1. No, I try to find the one which is best for the highest amount of people, even if it doesn't include me.
2. Thinking about myself? Why would I be doing that?
3. Equal time to what? Studying the Koran?
4. Classroom time is for education, not prayers. The kids can all pray in the school-yard before class, if they want to.
5. Yes. Rational people tend to use their intellect more, religious people use their imagination more.

Just two "yes", then. Guess I'm not vulnerable to atheism.
How many years after becoming an atheist does this depression and anxiety occur? I've been an agnostic for most of my life.

9/7/2010 8:43:18 AM

Pup

"2. Do you spend more time thinking about yourself than volunteering for others?"

I have a feeling that the majority of the world is 'guilty' of this, if 'yourself' is allowed to include your immediate family and close friends.

9/7/2010 8:48:10 AM

Anon-e-moose

Essay: Quantifying Vulnerability to Right-wing Fundamentalist Christianity

We quantify intelligence, health, athletic skills and even musical talent. But more important than those, especially for teenagers, is the vulnerability to fundieism. A simple test can quantify one's vulnerability to fundieism:

1. Do you frame arguments in terms of what is best for you, as opposed to the logic and facts of others?
2. Do you spend more time thinking about yourself than volunteering for others*?
3. Do you deny equal time to Dawkins' "The God Delusion"?
4. Do you force classroom prayer even when not everyone in the classroom wants to pray together?
5. Do you think Andy Schaftafly have achieved more intellectually than atheists?
(add less)

*- George Clooney organised a fundraising telethon - totalling $300 million - to help Haiti.
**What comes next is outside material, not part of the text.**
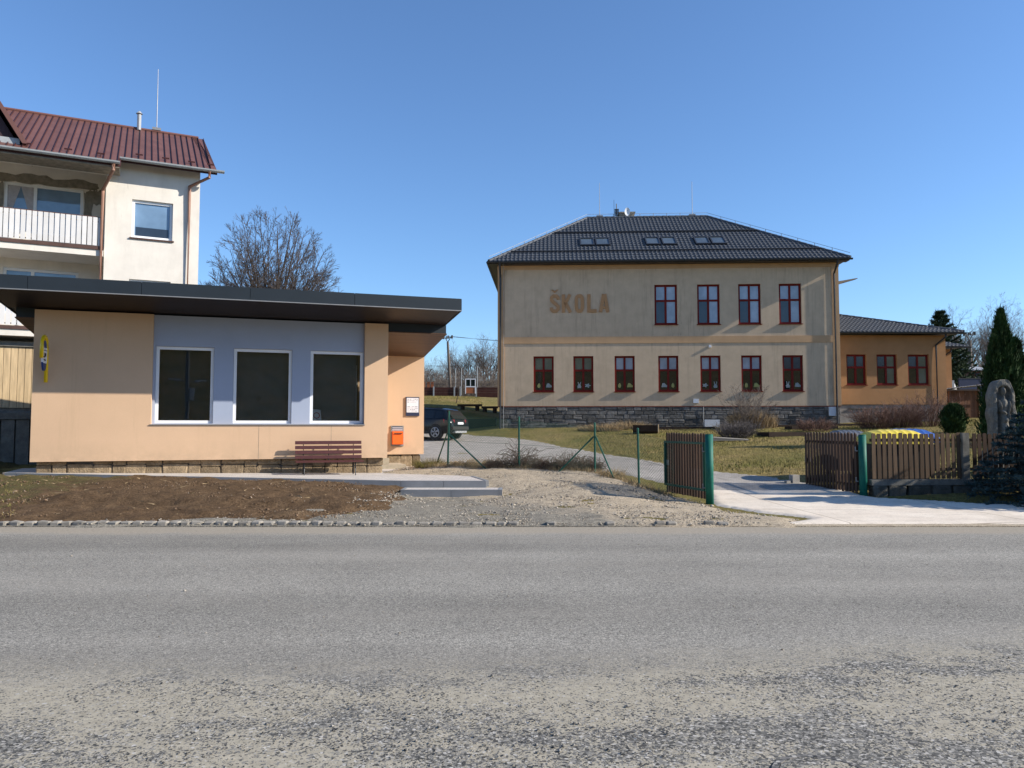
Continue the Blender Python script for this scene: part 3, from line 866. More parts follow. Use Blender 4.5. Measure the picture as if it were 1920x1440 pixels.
# sign in the right window, bench, mailbox, notice board, yellow tube sign
def at_po(x, y, z):
    a = R(18.3)
    return (-11.44 + x * math.cos(a) - y * math.sin(a), 18.31 + x * math.sin(a) + y * math.cos(a), z)
cd = empty('window_card', at_po(6.62, .30, 1.78), R(18.3), 'small white card with a red ring leaning inside the right kiosk window', 'card')
MB().hexa([(-.1, .0, 0), (.13, .0, 0), (.13, .006, 0), (-.1, .006, 0), (-.1, .05, .3), (.1, .05, .28), (.1, .056, .28), (-.1, .056, .3)]).build('sheet', M['paper'], cd)
ring = MB()
for k in range(16):
    a0, a1 = 2 * math.pi * k / 16, 2 * math.pi * (k + 1) / 16
    f = lambda a, r: (math.cos(a) * r, -.004 + .05 * ((.13 + math.sin(a) * r) / .3), .13 + math.sin(a) * r)
    ring.quad(f(a0, .065), f(a1, .065), f(a1, .085), f(a0, .085))
ring.build('red_ring', M['ink_red'], cd)

bench = empty('park_bench', at_po(6.9, -.45, .335), R(18.3), 'dark oxblood slatted park bench under the right kiosk window', 'bench')
for k in range(4):
    z = .42 + k * .125 + .02
    pbox('backrest_slat', 'bench', bench, -.85, .85, .13 + k * .025, .16 + k * .025, z, z + .085, (R(-10), 0, 0))
for k in range(4):
    pbox('seat_slat', 'bench', bench, -.85, .85, -.36 + k * .115, -.265 + k * .115, .375 + (-.012 if k == 0 else 0), .405 + (-.012 if k == 0 else 0))
for sx in (-.64, 0, .64):
    mb = MB()
    if sx: mb.tube([(sx, -.34, 0), (sx, -.27, .2), (sx, -.30, .365)], .017, 6); mb.tube([(sx, .2, 0), (sx, .10, .2), (sx, .09, .365)], .017, 6)
    mb.tube([(sx, -.32, .36), (sx, .1, .36)], .016, 6)
    mb.tube([(sx, .1, .36), (sx, .175, .5), (sx, .265, .9)], .014, 6)
    mb.build('leg' if sx else 'support', M['black_metal'], bench)

mbx = empty('mailbox', at_po(9.295, 3.2, 1.0), R(18.3), 'bright orange wall mailbox in a grey metal frame', 'mailbox')
MB().box(-.2, .2, -.035, -.003, 0, .64).build('back_plate', M['grey_metal'], mbx)
MB().hexa([(-.165, -.2, .06), (.165, -.2, .06), (.165, -.036, .06), (-.165, -.036, .06), (-.165, -.17, .46), (.165, -.17, .46), (.165, -.036, .47), (-.165, -.036, .47)]).build('box', M['orange'], mbx)
for k in range(4): pbox('info_plate', 'dark_frame' if k % 2 else 'white_board', mbx, -.16, .16, -.044, -.037, .50 + k * .03, .524 + k * .03)
MB().box(-.12, .12, -.2, -.19, .075, .12).build('flap', M['orange'], mbx)
MB().box(-.13, .13, -.208, -.19, .385, .41).build('slot', M['black_metal'], mbx)

nb = empty('notice_board', at_po(9.775, 3.2, 1.95), R(18.3), 'framed notice board with printed sheets beside the mailbox', 'notice board')
MB().box(-.215, .215, -.045, -.003, 0, .6).build('frame', M['dark_frame'], nb)
MB().box(-.19, .19, -.05, -.046, .11, .57).build('sheet', M['paper'], nb)
ink = MB()
for r_ in range(9):
    z = .535 - r_ * .047
    if r_ in (3, 4):
        continue
    x = -.165
    while x < .15:
        wd = random.uniform(.02, .09)
        ink.box(x, min(x + wd, .165), -.0525, -.0505, z - random.uniform(.006, .02), z); x += wd + random.uniform(.01, .05)
ink.build('print', M['ink'], nb)['kind'] = 'stuff'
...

Has Andy Schaftafly done anything remotely equalling this? PROTIP: George Clooney is an Atheist.

If your score (or the score of a loved one) is "yes" on more than half of the questions, then you (or a loved one) is highly vulnerable to Fundieism. Beware of the depression, anxiety, egotism, closed-mindedness (especially when presented by the incontravertable facts that contradict everything you say, do and think), and overblown sense of self-importance that typically follows.

fixed

The phrase 'Shiny, shiny mirror' exists for a reason Andy Schaftafly, you cunt-for-brains.

9/7/2010 8:57:53 AM

observiNG

I never felt happier than when I realized that I had no god to fear and no dogma to follow. What was that anxiety and depression you are talking about?

9/7/2010 8:58:11 AM

Rapax Pringer

1. Don't you guys do that all the time? And no.
2. Well, thinking is a more frequent event tham volunteering, but I do donate from time-to-time, provided I have the money.
3. Lolwhut?
4. If everyone wants to pray, that's fine with me. However, if you're going to FORCE me and everyone to pray, then I'll kindly get the fuck out of the class.
5. Hard to really say, but considering modern times, I'd have to say yes.

Huh. So I'm atheist. WOAHWHUT. Atheists are supposed to be unhappy and depressed? Wowzers, I am doing it completely wrong!

But seriously, Assfly. Not all atheists are depressed. We're pretty content with our lives. It's asshats like you who are making it hell for everyone. Not just us.

9/7/2010 9:45:52 AM

The Duelist

1. Do you eternally recycle the same fairy tales over and over to defend your views?
2. Do you fantasize over mental images of your enemies being burned and tortured for all eternity?
3. Do you read and believe the Bible to be the literal Truth?
4. Do you demand that classroom prayer be mandatory, even when everyone else doesn't want to pray(90% of the time)?
5. Do you think that Fundamentalists are more intellectually advanced than atheists?
(add more)

If you answered "yes" to more than half of the questions, then you(or a loved one) is highly naive and gullible, and vulnerable to Fundamentalism. Take care to protect yourself(or a loved one) from the bite of a Fombie(undead, retarded Fundamentalist), as sustaining this injury will rot your brain and render you impervious to logic, reason, and reality(plus, you'll be driven to feast upon the brains of non-Fombies).

9/7/2010 9:52:38 AM

Berny

1. No, I have empathy.
2. Since it benefits me to aid others in the long term, I spend enough time ensuring this.
3. The Bible gets enough airtime from morons like you. I don't give it the time of day since I read the damned thing. It deserves nothing more.
4. If you mean teacher led prayer and mandatory, you already know the answer to that one, Assfly.
5. Nonsensical question since you stack the deck with scientists who lived before our origins were more clearly defined by recent discoveries (Newton for example).
As to your blanked statement that atheists are more prone to depression and anxiety, I would as for citation on that. I'm pretty sure Christians get depressed and anxious too, and often about stupid non-existent crap like the End times.

9/7/2010 10:08:36 AM

myheadhurts

1) yes and no = 0.5

2) no, enjoy volunteer work and stay at home mom = 1

3) no, actually read it regularly = 1

4) yes and no. I would not stop someone from praying. I am against teachers or administrators guiding prayers = 0.5

5) yes and no, if you take all of human history, theists win hands down. In regards to the upper levels of modern science, theists are vastly outnumbered. = 0.5

Total = 3.5/5 Hmm, even if I didn't read the bible regularly, it looks like your little test has problems.